Professor Heechul Choi's research team has published an SCI paper with a high school science student through the Advanced Research and Education Program (R&E) at GIST

Advanced Research and Education Program (R&E) with GIST Professor Heechul Choi

Development of highly efficient ultrafiltration membrane published in Chemosphere

□ Professor Heechul Choi of the School of Earth Sciences and Environmental Engineering at the Gwangju Institute of Science and Technology (GIST) has published an SCI paper entitled "Influence of extreme concentrations of hydrophilic pore-former on reinforced polyethersulfone ultrafiltration membranes for reduction of humic acid fouling" in the journal Chemosphere with two high school students from the Gwangju Science Academy for the Gifted named Junhyeok Jung and Sungsoo Jo who participated in the Advanced Research and Education Program (R&E) at GIST.

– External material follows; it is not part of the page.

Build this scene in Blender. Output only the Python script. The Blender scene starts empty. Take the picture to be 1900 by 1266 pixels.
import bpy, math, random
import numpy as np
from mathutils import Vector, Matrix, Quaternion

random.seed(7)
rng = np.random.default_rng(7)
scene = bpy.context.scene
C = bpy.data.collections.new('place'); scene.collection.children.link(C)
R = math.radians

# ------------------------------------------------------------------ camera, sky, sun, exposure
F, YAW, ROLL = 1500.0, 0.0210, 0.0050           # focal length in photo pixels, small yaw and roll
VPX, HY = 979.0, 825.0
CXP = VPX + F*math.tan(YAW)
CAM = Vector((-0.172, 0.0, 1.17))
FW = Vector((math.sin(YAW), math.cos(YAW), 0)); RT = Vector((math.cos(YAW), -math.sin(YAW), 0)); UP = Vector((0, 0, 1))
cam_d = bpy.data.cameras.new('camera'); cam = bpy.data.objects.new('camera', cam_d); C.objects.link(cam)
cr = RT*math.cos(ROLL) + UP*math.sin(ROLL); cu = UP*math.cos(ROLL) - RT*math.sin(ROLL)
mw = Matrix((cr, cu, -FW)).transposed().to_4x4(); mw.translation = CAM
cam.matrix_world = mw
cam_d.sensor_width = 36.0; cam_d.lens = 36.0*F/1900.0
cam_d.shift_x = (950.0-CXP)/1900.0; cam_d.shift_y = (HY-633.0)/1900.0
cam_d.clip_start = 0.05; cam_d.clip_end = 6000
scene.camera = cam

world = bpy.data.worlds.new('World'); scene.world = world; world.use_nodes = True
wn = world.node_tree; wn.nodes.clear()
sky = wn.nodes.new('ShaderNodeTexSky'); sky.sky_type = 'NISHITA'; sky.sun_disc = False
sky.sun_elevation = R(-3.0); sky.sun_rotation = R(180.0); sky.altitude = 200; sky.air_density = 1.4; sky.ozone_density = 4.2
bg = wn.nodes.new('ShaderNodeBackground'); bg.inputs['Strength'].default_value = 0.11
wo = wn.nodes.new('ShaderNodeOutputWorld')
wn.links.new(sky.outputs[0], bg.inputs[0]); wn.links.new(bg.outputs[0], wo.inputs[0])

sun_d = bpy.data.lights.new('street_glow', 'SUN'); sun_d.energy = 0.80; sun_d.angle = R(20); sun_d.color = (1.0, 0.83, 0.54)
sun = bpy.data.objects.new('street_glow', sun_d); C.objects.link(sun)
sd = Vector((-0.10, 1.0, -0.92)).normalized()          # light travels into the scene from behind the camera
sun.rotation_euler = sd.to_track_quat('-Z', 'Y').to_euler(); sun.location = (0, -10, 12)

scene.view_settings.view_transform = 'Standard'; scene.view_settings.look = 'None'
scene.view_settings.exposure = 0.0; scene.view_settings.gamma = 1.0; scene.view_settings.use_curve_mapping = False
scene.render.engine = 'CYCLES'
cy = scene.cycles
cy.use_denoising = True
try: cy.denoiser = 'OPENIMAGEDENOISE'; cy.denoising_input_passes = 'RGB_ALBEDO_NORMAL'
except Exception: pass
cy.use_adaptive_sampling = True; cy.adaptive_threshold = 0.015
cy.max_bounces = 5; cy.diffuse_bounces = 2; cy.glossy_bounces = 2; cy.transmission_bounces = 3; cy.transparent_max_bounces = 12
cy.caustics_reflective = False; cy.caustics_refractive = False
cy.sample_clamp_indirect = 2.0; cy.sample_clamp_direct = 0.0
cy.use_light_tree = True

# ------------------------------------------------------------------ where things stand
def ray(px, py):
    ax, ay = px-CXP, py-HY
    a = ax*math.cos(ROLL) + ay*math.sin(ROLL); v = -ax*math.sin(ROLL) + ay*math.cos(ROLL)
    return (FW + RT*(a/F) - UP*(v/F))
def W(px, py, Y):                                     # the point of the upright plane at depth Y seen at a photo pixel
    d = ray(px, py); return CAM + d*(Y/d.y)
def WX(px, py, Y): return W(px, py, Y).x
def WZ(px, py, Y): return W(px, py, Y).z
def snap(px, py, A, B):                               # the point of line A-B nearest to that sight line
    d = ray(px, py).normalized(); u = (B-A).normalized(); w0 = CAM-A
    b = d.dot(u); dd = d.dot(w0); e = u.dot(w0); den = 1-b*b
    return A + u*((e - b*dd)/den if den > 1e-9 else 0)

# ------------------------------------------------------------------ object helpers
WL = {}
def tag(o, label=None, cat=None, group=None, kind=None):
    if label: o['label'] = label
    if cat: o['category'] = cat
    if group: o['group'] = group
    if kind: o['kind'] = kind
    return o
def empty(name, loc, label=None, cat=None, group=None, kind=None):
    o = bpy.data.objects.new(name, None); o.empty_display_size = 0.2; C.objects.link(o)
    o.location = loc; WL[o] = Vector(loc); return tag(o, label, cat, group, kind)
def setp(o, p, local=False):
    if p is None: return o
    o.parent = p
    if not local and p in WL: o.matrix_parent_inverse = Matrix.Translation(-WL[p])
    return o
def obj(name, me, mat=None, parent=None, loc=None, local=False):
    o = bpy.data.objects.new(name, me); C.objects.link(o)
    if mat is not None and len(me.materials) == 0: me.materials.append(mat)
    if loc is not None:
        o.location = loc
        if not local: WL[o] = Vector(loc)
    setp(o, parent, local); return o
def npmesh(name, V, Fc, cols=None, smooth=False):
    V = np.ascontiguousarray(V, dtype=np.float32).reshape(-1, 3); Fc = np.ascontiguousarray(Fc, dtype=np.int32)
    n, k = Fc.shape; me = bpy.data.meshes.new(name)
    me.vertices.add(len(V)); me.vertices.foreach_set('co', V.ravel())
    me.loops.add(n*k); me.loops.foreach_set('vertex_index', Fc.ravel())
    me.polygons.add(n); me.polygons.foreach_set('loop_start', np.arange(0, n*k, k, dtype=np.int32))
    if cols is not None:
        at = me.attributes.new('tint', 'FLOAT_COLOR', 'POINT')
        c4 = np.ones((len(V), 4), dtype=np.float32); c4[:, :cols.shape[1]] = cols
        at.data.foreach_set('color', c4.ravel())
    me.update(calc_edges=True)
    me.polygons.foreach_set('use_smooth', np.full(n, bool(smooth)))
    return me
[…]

∘ The Advanced Research and Education Program (R&E) is designed to help high school support and conduct graduate school research. Through the program, students are able to learn more about their specific research topic until they are sufficiently educated enough to find their own insights and applications.

□ The students participating in the research have been studying with GIST Professor Heechul Choi for the past two year, and they have successfully developed a high performance ultrafiltration membrane along with discovering a new mechanism to reduce contaminants from pollution.

Ultrafiltration membranes are widely used in water and wastewater treatment processes by using a semipermeable membrane to separate substances in a solution according to their molecular size, which can range in size from about 0.01 - 0.1 μm.

∘ The team successfully developed high performance membranes incorporating up to 20% of pore-forming additives (polyvinylpyrrolidone), which had been used at around 10%. Compared to conventional membranes, the new membranes are capable of stably separating humic substances (natural organic matter) contained in wastewater at a removal rate of over 90%), but the new membranes also have 10 times more stain resistance than conventional membranes, which helps to maximize filtration performance.

∘ The team also found that the introduction of excess pore-forming additives improves the porosity, hydrophilicity, and surface roughness of the membrane, and that the humic substance, a typical contaminant, is easily desorbed from the surface of the membrane.

 □ Professor Heechul Choi said, "Our research demonstrates an efficient method to maximize pollution resistance of existing polymer membranes. Also, because high school students have gained valuable research experience from participating in the Advances Research and Education Program, they will contribute to fostering a stronger scientific workforce."

 □ Participating high school students Junhyeok Jung and Sungsoo Jo said, "The theme of filtration was a little unfamiliar for us at first, but it was a valuable experience that allowed us to make further progress as researchers through direct experimentation and analysis."

 □ This research was supported by the R&D Program of the Society of the National Research Foundation (NRF) and funded by the Ministry of Science, ICT and Future Planning and by the Korea Research Institute of Chemical Technology (KRICT).